Mostly set in the San Fernando Valley, Palisano has a great sense of locale, taking us on a little tour of The Valley in Zombieland. The novel has a good regional feel and is especially entertaining for someone who loves Los Angeles yet enjoy it reading it being destroyed, such as your fellow native Valley Dude reviewer. Novels with a good regional setting, even if you are not familiar with the locale, are always interesting when the area takes on its own character and meaning. Mike is a Valley Guy and feels like it. I appreciated that in the tale.
But even and you don’t “feel” the environment, there is no getting around that Dust of the Dead brings something new to the long suffering and more than slightly worn zombie legacy. It is good to see something new in this sub-genre. There is room for a sequel as the ending is intentionally open-ended. This is one of those rare times I would welcome a sequel.

Wednesday, April 8, 2015

A surreal ocean saga

Dark Rising

By Vincenzo Bilof

 

Publisher: Severed Press 

Pub. Date: September 22, 2014

Rating: 3 out of 5 stars




Vincenzo Bilof is one of the more adventurous writers out there. His poem/novel, The Horror Show, was exciting, challenging, and beautiful all at once. It was a grand experiment which, for the most part, successfully merged poetry, Bizarro Lit, and horror fiction all in one package.

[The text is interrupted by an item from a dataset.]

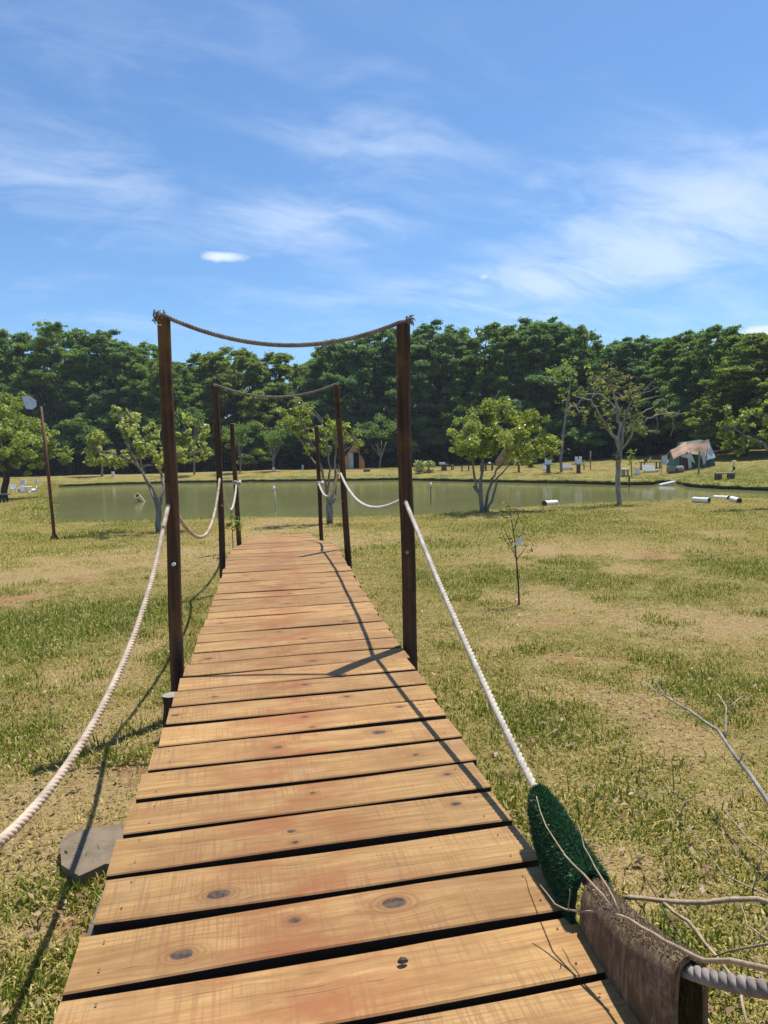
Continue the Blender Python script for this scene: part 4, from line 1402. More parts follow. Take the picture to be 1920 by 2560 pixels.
gs = G(1298, 1512)
sapling('thin yellowish sapling with a white tag standing alone on the right lawn', (1298, 1512), gs[1],
        [[(1298, 1514, 0), (1296, 1460, 0), (1291, 1400, 0), (1287, 1350, 0), (1277, 1290, 0), (1272, 1262, 0)], [(1288, 1370, 0), (1305, 1330, .1), (1318, 1300, .1)], [(1289, 1385, 0), (1268, 1340, -.1), (1255, 1310, -.1)], [(1291, 1400, 0), (1310, 1375, .1), (1322, 1360, .15)], [(1284, 1330, 0), (1295, 1295, -.1), (1298, 1275, -.1)], [(1290, 1395, 0), (1278, 1370, .1), (1262, 1352, .1)]],
        [(1262, 1258, 14), (1272, 1272, 14), (1280, 1290, 16), (1256, 1300, 14), (1268, 1315, 14), (1300, 1288, 12), (1316, 1302, 12), (1262, 1345, 14), (1305, 1335, 14), (1320, 1362, 12), (1318, 1380, 14), (1290, 1345, 14), (1250, 1330, 10), (1310, 1395, 10), (1278, 1360, 12)],
        51, .011, 'leaf_sap', .055, (1298, 1354))
gs = G(583, 1385)
sapling('small leafy sapling beside the farthest left bridge post', (585, 1378), 11.9,
        [[(583, 1382, 0), (582, 1350, 0), (580, 1310, 0), (578, 1285, 0)], [(581, 1330, 0), (592, 1315, 0), (600, 1310, 0)], [(581, 1325, 0), (572, 1318, 0), (568, 1315, 0)]],
        [(578, 1282, 8), (584, 1295, 10), (572, 1312, 10), (590, 1312, 11), (600, 1318, 9), (580, 1320, 12), (566, 1318, 7), (592, 1302, 9)], 52, .009, 'leaf_forest2', .085, None, 9)
sapling('tiny upright weed right of the front right post', (1075, 1372), G(1075, 1372)[1], [[(1075, 1374, 0), (1077, 1350, 0), (1080, 1325, 0)], [(1076, 1360, 0), (1068, 1345, 0), (1064, 1340, 0)]],
        [(1080, 1325, 7), (1066, 1342, 7), (1078, 1348, 8)], 53, .004, 'leaf_sap', .05, None, 6)
sapling('young dark-leaved sapling on the far bank left of the white lounger', (1580, 1172), 41, [[(1580, 1174, 0), (1578, 1150, 0), (1580, 1132, 0)]],
        [(1580, 1132, 10), (1576, 1142, 12), (1584, 1150, 12), (1578, 1160, 10)], 54, .03, 'leaf_forest2', .2, None, 12)

# ------------------------------------------------------------------ things around the pond
def pxw(px, d):
    return px * d / FPX


def logm(label, a, b, rad, dark_end, group='white painted logs on the near bank'):
    """white painted log between ground pixels a and b"""
    A, B = Vector(G(*a)) + Vector((0, 0, rad * .92)), Vector(G(*b)) + Vector((0, 0, rad * .92))
    root = thing('log', label, 'log', ((A + B) / 2 - Vector((0, 0, rad * .92))), group)
    m = MB()
    n = 7
    m.tube([A.lerp(B, k / n) for k in range(n + 1)], [rad * (1 + .04 * math.sin(k * 2.1)) for k in range(n + 1)], 14, False, .035, hash(label) % 99)
    m.build('bark', M['white_log'], root, True)
    for e, f_ in ((A, (A - B).normalized()), (B, (B - A).normalized())):
        c = MB()
        u = f_.cross(Vector((0, 0, 1))).normalized()
        v_ = f_.cross(u)
        c.add([e + f_ * .004 + (u * math.cos(q) + v_ * math.sin(q)) * rad * .97 for q in np.linspace(0, 6.283, 14, endpoint=False)], [tuple(range(14))])
        c.build('cut_end', M['log_end'], root)
    return root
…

When I picked up Dark Rising, I knew I would be reading something different than The Horror Show. The plot appears to be rather mainstream. It concerns a rich celebrity, Ana Vivaldi, who finances a journey to trace the last voyage of her mother who disappeared at sea. She hires the two survivors of the doomed expedition; Whitmore the alcoholic captain and Nightingale, a man who seems to have an obsessional grasp on the reason the first ship was destroyed. It involves a suitably awful sea creature and much more. At first it appears to be straight forward horror of the sea monster variety. Yet we soon catch a glimpse of something else that is quite original and very surreal.

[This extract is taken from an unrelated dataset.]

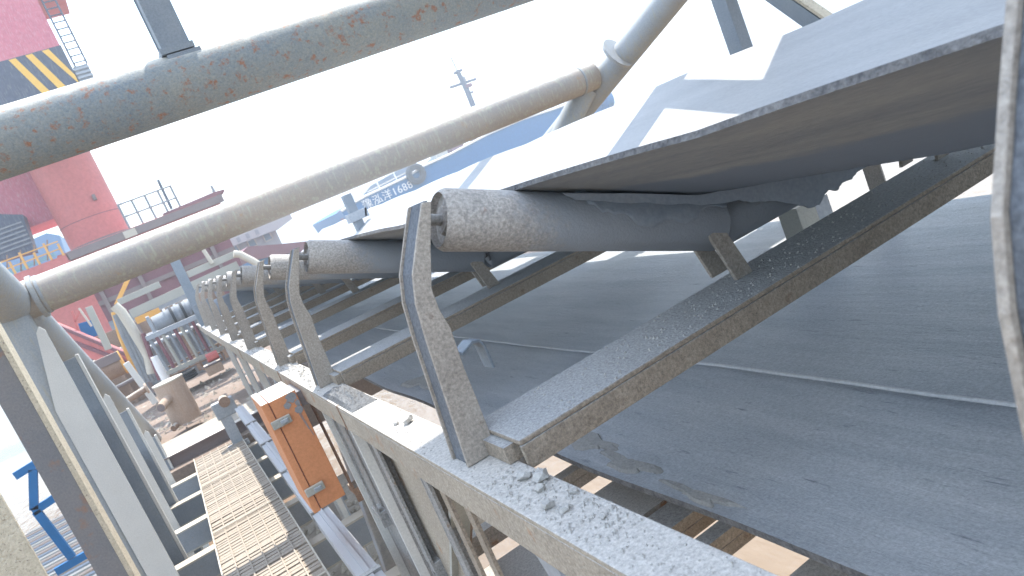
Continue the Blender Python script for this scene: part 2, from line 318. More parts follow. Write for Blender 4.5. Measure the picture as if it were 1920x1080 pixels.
# --- idlers: one prototype, then copies
BL = [(.462, -.026), (.427, -.079), (.392, -.135), (.375, -.185), (.365, -.254), (.354, -.361), (.339, -.4985)]
BR = [(.479, -.030), (.441, -.11), (.414, -.172), (.411, -.212), (.416, -.252), (.409, -.33), (.407, -.395), (.402, -.4985)]
def roller(parent, a, b, r, cap=True):
    a = Vector(a); b = Vector(b); d = (b-a).normalized()
    m = MB(); m.tube([a+d*.004, a+d*.012, b-d*.012, b-d*.004], [r-.004, r, r, r-.004], 40, caps=False)
    # rolled-in rims
    m.tube([a+d*.004, a+d*.0], [r-.004, r-.008], 40, caps=False); m.tube([a, a+d*.014], [r-.008, r-.010], 40, caps=False)
    m.tube([b-d*.004, b], [r-.004, r-.008], 40, caps=False); m.tube([b, b-d*.014], [r-.008, r-.010], 40, caps=False)
    o = m.build('roller', 'roller', parent)
    for p, q in ((a, d), (b, -d)):
        c = MB(); c.tube([p+q*.014, p+q*.016], [r-.0095, r-.0095], 32); c.tube([p+q*.006, p+q*.014], [.026, .03], 24); c.build('end_cap', 'roller', o)
    c = MB(); c.tube([a-d*.035, b+d*.02], .011, 14); c.build('shaft', 'steel', o)
    return o
def make_idler():
    t = empty('trough_idler')
    b = MB(); b.box(.404, 2.456, -.125, .075, -.466, -.455); bb_ = b.build('base_beam', 'beam', t, .003)
    for yy in (-.125, .066):
        b = MB(); b.box(.404, 2.456, yy, yy+.009, -.512, -.4665); b.build('beam_flange', 'beam', bb_, .002)
    for xx in (.385, 2.395):
        b = MB(); b.box(xx, xx+.08, -.09, .05, -.4985, -.4665); b.build('beam_foot', 'beam', bb_)
    for sgn in (1, -1):
        fx = (lambda x: x) if sgn == 1 else (lambda x: 2*SC-x)
        poly = [(fx(x), z) for x, z in BL] + [(fx(x), z) for x, z in BR[::-1]]
        b = MB(); b.prism(poly, (0, 0, 0), X, Z, (0, .009, 0)); br = b.build('bracket', 'bracket', t, .0015)
        b = MB(); vs = []
        for x, z in BL: vs += [(fx(x+.006), .0095, z), (fx(x+.006), .078, z), (fx(x+.014), .078, z), (fx(x+.014), .0095, z)]
        fs = []
        for i in range(len(BL)-1):
            for k in range(4): fs.append((4*i+k, 4*i+(k+1) % 4, 4*i+4+(k+1) % 4, 4*i+4+k))
        fs += [(0, 1, 2, 3), (len(vs)-1, len(vs)-2, len(vs)-3, len(vs)-4)]
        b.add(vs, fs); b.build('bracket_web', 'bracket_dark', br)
        poly2 = [(fx(x), z) for x, z in BL] + [(fx(x+.035), z) for x, z in BL[::-1]]
        b = MB(); b.prism(poly2, (0, .0785, 0), X, Z, (0, .007, 0)); b.build('bracket_flange', 'bracket', br, .001)
        for x0, yy in (((1.055, .0), (1.075, .10)) if sgn == 1 else ((.985, .0), (.99, .10))):
            b = MB(); b.prism([(fx(x0-.02), -.335), (fx(x0+.022), -.325), (fx(x0+.06), -.4545), (fx(x0+.01), -.4545)], (0, yy, 0), X, Z, (0, .010, 0)); b.build('inner_bracket', 'bracket', t, .0015)
    roller(t, (.497, .055, -.068), (1.105, .055, -.332), .060)
    roller(t, (1.15, .115, -.345), (1.80, .115, -.345), .060)
    roller(t, (2*SC-.497, .055, -.068), (2*SC-1.03, .055, -.30), .060)
    return t
proto = make_idler()
words = ['out-of-focus trough idler nearest the camera, at the right edge of the picture', 'large dusty trough idler with the broad bent bracket and roller in the foreground',
         'second trough idler, behind the large foreground one, beside the orange box', 'third trough idler from the front, its bracket above the rust patch on the beam',
         'fourth trough idler from the front along the conveyor', 'fifth trough idler from the front along the conveyor', 'sixth trough idler from the front, small in the distance',
         'seventh trough idler from the front, small in the distance', 'farthest trough idler at the far end of the conveyor']
for i, d in enumerate(IDL):
    o = proto if i == 0 else copy_tree(proto)
    o.location = (0, d, 0); tag(o, words[i], 'idler', 'trough idlers under the belt')
# return rollers under the return side
def ret_roller(y, label):
    t = empty('return_idler', (.62, y, -.85)); tag(t, label, 'idler', 'return idlers'); 
    m = MB(); m.tube([(.06, 0, -.0), (1.88, 0, 0)], .05, 28); m.build('roller', 'steel', t)
    for x in (0.0, 1.92):
        b = MB(); b.box(x, x+.008, -.04, .04, -.06, .275 if x == 0 else .275); b.build('hanger', 'steel', t)
ret_roller(2.05, 'return idler roller hidden below the lower belt near the foreground bracket')
ret_roller(4.4, 'return idler roller below the lower belt farther along the conveyor')
# C-shaped hanger channel seen behind the foreground bracket
t = empty('hanger_channel', (.466, 1.44, -.40)); tag(t, 'short rolled steel hanger channel behind the foreground bracket', 'bracket')
pl = [(.0, .06), (.03, .073), (.048, .068), (.055, .05), (.055, .0), (.049, .0), (.049, .049), (.044, .063), (.03, .067), (.0, .054)]
b = MB(); b.prism(pl, (.0, -.02, .0), X, Z, (0, .05, 0)); b.build('channel', 'post_dark', t, .001)
b = MB(); b.box(-.076, .0, -.015, .028, .056, .063); b.build('foot', 'post_dark', t)
# head pulley at the far end
t = empty('head_pulley', (SC, 10.45, -.53)); tag(t, 'dark head pulley at the far end of the belt', 'pulley')
m = MB(); m.tube([(-.92, 0, 0), (.92, 0, 0)], .236, 32); m.build('drum', 'machine', t); m = MB(); m.tube([(-1.2, 0, 0), (1.2, 0, 0)], .04, 16); m.build('shaft', 'steel', t)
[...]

Bilof’s style is anything but mainstream. He cannot disguise, nor should he, his very poetic style of angst and dread mixed with a sometimes florally descriptive prose. Yet in this novel, that style tends to fight with the overall plot. The somewhat quirky narrative structure in the first half of the novel adds to the challenge. I found the tale quite different and rewarding yet I wonder if the mainstream horror fan, whom this seems to be directed to, would appreciate the challenge. It is a book that demands attentive reading and strives on detail. But there is much to celebrate. Bilof’s excels at the shockers. When we discover some of the side effects of the first voyage and the nature of the monster we can appreciate the author’s originality and skill of description. His characters are interesting, eccentric and well developed as we slowly learn the connections between each of them.

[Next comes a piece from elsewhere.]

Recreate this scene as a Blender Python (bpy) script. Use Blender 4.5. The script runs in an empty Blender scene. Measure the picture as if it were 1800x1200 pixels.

I enjoy the odd but original style of Vincenzo Bilof. It seems that he doesn’t like to visit the same area twice and is always seeking to stretch his talent which also complementarily stretches the reader’s mind and expectation. In Dark Rising he is visiting the haunts of Moby Dick with a sly Lovecraftian twist. Like Moby Dick, the themes of obsession and its destructive qualities are all over the pages of this book. This theme is what makes the novel works so well. Yet I am not sure the straightforward horror of Dark Rising, the immortal themes, and the experimental prose of the author melded all the way. I liked Dark Rising… a lot. I think the reader that picks up this book will enjoy it as long as he has a yen for the surreal. Yet I found myself more immersed in the brashness and overall weirdness of The Horror Show more. What comes out in both books is that Vincenzo Bilof is one of those writers who you can bet on to be different and exciting.